The Marines’ Bloodiest Day of WWI and Two Medals of Honor for Corporal John Henry Pruitt
By Patrick K. O’Donnell
via the Breitbart.com web site
The first week of October marked the 101st anniversary of the U.S. Marine Corps’ bloodiest day and one of its most important battles of WW I: Blanc Mont. Several Marines earned Medals of Honor on the blood-soaked ridge, including Corporal John Henry Pruitt.

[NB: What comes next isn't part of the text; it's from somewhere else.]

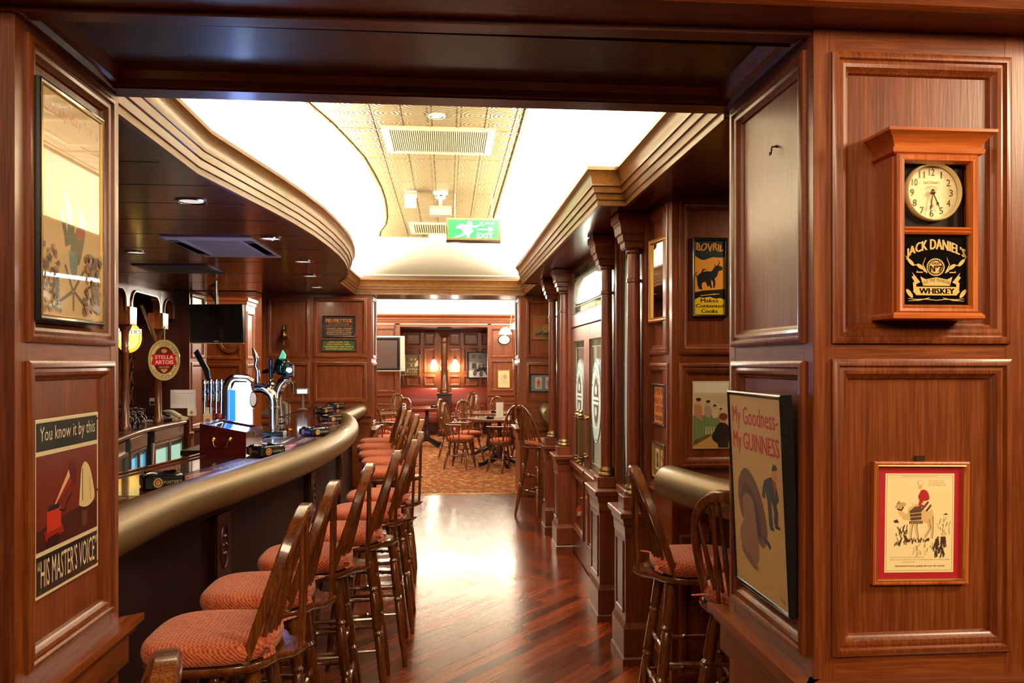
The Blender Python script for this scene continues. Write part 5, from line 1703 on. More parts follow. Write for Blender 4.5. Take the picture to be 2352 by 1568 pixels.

Corporal John Henry PruittPruitt served under Major General John A. Lejeune, the commander of the 2nd Division and 4th Marine Brigade. Several days before the battle, Lejeune stared at the large relief map sprawled out in front of him. His eyes focused on the ridgeline where the Germans had constructed an ostensibly impregnable fortress—Blanc Mont. Hundreds of machine-gun nests, an intricate maze of trenches, concrete blockhouses, artillery pieces, and tangled masses of barbed wire awaited any force foolish enough to attack. For years, the French Army had launched one forlorn assault after another on the fortress resulting in a bloodbath—thousands of men killed, gored attempting to scale the sloping limestone rock.
The tough commander, “a Marine’s Marine” later hailed as “one of the greatest of all leathernecks,” was one of only two Marine officers to hold a divisional Army command. The 2nd was one of the finest divisions in the Allied armies. Marshal Foch, noting the 2nd’s élan and battlefield prowess at Battles of Belleau Wood and Soissons, had requested the division be placed under the temporary command of the Fourth French Army, which was led by the grizzled, one-armed General Henri Gouraud.
Gouraud explained to Lejeune that the French Army had stalled in front of the high ground and his men were exhausted. He had earmarked the 2nd for the formidable task of breaking through the powerful German defenses. Gouraud’s piercing eyes and bushy handlebar mustache seemed almost to pop off his face as he emotionally placed his only hand on the German fortress atop Blanc Mont Ridge on the map.
“General,” he declared, “this position is the key of all the German defenses of this sector, including the whole Rheims Massif. If this ridge can be taken, the Germans will be obliged to retreat along the whole front thirty kilometers to the river Aisne. Do you think your division could effect its capture?” Without hesitation, Lejeune informed Gouraud that the 2nd could seize the stronghold.
The 2nd Division and John Pruitt were about to enter one of the most perilous kill zones on the Western Front. The various Army and Marine units within the 2nd Division would converge on Mont Blanc like two giant arrowheads. If they survived the onslaught, the men would link up on the crest.